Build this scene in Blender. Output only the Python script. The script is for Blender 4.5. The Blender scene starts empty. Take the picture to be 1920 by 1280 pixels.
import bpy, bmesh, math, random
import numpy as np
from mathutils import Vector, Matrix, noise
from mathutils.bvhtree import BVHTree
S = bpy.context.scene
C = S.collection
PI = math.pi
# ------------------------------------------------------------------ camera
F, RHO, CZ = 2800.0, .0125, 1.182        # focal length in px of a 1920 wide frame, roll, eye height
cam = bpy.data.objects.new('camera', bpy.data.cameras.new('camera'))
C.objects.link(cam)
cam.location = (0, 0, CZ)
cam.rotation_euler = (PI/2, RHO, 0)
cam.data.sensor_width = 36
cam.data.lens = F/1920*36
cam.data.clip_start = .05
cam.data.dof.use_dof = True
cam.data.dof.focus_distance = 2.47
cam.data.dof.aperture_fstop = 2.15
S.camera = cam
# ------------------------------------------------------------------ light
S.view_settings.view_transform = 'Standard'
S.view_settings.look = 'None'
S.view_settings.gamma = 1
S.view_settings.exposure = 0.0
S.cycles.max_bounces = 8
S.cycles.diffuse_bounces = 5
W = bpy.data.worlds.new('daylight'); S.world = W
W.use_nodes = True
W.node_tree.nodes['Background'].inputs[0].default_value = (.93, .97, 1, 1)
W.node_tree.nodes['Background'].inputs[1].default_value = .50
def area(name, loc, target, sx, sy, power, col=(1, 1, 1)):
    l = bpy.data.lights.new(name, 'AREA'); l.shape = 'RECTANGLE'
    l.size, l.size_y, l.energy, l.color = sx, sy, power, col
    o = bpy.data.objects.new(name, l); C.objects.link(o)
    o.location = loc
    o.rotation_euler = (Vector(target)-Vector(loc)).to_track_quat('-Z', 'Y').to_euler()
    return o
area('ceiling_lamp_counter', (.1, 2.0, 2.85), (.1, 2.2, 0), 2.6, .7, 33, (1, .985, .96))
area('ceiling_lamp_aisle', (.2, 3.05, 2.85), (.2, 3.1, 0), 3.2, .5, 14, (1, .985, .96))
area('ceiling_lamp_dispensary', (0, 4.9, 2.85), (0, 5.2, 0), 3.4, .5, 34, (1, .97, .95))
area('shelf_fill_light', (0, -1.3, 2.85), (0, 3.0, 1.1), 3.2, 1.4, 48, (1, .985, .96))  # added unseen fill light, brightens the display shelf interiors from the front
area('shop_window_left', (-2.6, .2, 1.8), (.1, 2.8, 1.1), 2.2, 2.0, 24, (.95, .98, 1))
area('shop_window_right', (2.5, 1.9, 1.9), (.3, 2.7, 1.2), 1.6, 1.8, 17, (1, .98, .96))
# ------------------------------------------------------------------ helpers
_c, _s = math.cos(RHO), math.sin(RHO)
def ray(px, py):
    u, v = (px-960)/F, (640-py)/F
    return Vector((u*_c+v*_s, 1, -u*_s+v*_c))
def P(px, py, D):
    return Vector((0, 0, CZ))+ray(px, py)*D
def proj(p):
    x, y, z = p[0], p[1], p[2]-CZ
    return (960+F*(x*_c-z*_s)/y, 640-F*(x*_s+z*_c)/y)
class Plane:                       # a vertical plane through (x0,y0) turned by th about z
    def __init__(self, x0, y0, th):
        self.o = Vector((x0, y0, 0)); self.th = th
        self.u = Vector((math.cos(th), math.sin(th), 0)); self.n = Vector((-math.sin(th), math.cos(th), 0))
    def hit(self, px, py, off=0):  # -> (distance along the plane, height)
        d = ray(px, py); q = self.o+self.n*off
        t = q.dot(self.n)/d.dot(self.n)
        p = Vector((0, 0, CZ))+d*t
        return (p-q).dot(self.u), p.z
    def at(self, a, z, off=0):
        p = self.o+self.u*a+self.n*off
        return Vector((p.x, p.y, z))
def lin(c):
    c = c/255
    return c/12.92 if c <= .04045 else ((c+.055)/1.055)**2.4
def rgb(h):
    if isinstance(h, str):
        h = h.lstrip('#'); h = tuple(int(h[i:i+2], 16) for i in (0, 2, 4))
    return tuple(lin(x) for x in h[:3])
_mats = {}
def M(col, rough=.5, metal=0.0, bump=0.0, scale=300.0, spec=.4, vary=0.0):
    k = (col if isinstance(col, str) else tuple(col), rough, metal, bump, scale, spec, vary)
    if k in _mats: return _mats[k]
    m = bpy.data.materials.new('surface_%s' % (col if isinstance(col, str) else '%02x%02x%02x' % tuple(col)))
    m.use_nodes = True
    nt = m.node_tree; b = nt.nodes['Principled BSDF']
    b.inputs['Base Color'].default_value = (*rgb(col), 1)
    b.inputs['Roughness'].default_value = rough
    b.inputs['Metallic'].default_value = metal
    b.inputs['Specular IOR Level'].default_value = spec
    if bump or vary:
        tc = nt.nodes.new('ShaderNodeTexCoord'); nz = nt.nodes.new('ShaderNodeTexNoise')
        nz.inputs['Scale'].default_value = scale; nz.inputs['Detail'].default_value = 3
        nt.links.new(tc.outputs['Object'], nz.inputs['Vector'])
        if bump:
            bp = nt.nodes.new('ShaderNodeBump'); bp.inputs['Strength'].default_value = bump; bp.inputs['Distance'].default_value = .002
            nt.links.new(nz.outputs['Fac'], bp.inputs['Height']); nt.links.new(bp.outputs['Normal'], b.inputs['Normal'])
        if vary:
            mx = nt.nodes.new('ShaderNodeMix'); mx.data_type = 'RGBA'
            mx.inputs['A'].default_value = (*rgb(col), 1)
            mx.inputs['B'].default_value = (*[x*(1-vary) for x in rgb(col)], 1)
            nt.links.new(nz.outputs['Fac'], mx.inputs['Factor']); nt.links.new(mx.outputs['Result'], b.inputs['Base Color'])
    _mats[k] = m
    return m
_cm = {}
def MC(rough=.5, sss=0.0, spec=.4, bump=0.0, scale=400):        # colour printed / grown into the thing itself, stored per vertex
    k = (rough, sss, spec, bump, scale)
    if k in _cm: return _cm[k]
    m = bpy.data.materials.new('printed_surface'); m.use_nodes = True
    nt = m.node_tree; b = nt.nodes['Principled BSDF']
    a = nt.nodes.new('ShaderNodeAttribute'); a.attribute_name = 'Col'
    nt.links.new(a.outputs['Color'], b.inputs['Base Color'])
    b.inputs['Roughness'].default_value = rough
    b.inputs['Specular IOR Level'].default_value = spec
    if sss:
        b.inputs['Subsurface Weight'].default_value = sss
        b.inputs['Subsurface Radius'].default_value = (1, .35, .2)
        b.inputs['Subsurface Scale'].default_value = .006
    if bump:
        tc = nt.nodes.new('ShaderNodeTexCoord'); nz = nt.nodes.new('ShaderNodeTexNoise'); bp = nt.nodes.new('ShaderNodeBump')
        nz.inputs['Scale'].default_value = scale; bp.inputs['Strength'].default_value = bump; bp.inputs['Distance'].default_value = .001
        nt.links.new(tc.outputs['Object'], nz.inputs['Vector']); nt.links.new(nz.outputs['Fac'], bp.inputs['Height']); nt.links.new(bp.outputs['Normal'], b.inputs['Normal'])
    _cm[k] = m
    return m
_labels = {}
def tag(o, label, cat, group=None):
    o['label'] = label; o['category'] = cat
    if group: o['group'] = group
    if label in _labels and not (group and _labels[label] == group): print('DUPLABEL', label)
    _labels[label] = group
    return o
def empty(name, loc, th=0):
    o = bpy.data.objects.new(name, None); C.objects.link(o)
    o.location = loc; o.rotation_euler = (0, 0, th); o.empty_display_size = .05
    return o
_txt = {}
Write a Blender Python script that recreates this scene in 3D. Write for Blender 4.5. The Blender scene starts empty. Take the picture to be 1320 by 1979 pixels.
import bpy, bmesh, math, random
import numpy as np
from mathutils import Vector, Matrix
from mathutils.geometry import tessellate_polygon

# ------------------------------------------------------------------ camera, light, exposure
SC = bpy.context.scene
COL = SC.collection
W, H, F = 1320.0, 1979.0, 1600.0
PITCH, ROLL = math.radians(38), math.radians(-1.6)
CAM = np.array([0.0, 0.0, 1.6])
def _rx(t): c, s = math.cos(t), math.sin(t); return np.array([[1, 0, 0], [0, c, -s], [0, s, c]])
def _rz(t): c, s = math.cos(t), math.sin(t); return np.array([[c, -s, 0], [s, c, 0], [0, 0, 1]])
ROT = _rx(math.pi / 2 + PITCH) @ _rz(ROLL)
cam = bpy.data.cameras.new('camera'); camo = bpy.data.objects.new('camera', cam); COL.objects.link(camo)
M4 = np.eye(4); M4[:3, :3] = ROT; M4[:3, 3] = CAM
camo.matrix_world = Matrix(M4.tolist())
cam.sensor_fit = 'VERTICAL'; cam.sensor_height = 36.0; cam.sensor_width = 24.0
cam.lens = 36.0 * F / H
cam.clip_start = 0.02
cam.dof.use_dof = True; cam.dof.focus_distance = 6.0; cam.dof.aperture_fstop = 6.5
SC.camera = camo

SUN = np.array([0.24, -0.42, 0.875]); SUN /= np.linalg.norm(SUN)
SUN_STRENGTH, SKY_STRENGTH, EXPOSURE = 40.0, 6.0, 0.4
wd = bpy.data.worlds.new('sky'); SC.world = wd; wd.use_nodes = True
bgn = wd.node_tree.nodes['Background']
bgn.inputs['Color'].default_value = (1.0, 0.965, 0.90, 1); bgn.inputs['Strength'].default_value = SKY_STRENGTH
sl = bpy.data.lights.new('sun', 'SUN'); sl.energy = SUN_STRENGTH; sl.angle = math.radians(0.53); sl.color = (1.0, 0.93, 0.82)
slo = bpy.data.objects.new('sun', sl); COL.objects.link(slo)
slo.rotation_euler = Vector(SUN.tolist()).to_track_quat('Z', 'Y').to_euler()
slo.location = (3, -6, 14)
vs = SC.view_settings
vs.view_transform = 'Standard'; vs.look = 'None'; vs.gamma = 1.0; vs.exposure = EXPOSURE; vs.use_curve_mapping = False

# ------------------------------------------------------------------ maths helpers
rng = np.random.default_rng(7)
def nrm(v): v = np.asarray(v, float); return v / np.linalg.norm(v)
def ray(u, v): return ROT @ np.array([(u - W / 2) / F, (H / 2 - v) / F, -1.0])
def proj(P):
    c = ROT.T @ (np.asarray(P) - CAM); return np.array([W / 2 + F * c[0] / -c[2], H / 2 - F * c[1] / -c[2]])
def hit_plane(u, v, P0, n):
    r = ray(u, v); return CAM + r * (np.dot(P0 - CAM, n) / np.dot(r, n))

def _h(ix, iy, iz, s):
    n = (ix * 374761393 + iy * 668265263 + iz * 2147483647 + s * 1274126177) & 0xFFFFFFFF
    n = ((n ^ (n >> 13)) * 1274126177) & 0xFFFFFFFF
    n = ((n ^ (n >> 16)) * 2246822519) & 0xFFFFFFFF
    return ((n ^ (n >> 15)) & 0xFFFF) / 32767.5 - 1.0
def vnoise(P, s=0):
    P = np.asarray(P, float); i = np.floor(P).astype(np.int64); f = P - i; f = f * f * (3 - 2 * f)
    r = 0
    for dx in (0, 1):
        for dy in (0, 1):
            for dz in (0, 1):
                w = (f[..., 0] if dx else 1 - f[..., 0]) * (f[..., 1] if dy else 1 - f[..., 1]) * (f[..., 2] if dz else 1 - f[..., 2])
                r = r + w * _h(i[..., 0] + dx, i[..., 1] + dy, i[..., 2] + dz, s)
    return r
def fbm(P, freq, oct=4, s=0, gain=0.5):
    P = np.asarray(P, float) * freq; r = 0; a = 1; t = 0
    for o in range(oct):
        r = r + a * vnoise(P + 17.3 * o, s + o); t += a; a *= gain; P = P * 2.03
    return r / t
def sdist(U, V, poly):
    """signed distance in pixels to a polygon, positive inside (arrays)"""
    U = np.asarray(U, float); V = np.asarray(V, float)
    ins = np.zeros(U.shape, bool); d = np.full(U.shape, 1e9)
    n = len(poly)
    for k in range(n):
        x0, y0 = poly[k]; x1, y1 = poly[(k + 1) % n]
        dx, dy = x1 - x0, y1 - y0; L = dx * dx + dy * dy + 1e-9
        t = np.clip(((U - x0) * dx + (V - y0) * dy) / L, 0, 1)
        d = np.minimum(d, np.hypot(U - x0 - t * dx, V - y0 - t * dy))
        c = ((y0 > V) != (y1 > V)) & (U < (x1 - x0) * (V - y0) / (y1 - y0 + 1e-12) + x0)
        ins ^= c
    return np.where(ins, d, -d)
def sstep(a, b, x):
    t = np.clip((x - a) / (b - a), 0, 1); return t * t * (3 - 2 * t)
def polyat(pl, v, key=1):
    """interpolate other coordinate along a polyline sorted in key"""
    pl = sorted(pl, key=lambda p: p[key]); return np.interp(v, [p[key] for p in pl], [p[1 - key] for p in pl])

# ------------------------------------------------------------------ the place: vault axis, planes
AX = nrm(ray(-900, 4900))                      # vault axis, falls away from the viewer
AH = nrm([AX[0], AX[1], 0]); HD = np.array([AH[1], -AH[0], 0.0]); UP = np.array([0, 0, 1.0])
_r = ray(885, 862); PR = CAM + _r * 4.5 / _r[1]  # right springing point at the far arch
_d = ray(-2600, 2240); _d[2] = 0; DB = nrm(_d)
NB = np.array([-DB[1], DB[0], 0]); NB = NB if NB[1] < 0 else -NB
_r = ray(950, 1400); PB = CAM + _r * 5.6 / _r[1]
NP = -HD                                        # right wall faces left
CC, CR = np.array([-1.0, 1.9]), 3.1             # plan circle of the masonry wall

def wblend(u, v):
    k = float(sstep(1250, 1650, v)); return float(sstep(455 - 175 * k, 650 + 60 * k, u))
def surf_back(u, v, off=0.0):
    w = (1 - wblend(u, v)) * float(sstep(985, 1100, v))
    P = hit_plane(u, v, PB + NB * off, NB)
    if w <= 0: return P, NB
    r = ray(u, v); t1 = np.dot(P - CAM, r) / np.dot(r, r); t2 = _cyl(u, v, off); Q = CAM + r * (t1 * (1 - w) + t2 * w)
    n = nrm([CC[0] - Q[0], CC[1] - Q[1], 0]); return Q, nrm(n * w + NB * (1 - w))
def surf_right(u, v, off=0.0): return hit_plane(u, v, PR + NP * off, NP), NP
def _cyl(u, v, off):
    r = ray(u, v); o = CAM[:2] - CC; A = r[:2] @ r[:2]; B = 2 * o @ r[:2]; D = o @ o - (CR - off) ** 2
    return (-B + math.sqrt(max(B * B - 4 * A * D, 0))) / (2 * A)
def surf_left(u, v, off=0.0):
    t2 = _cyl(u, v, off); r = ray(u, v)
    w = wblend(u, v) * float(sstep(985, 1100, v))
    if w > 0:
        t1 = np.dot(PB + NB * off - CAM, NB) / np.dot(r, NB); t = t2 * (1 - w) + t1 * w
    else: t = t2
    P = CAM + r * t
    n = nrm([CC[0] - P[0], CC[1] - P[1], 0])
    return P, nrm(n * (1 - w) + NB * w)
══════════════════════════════
# WORK INSTRUCTIONS:
Each line containing the word "script" counts once; report the total alone.

# WRITTEN REPLY:
2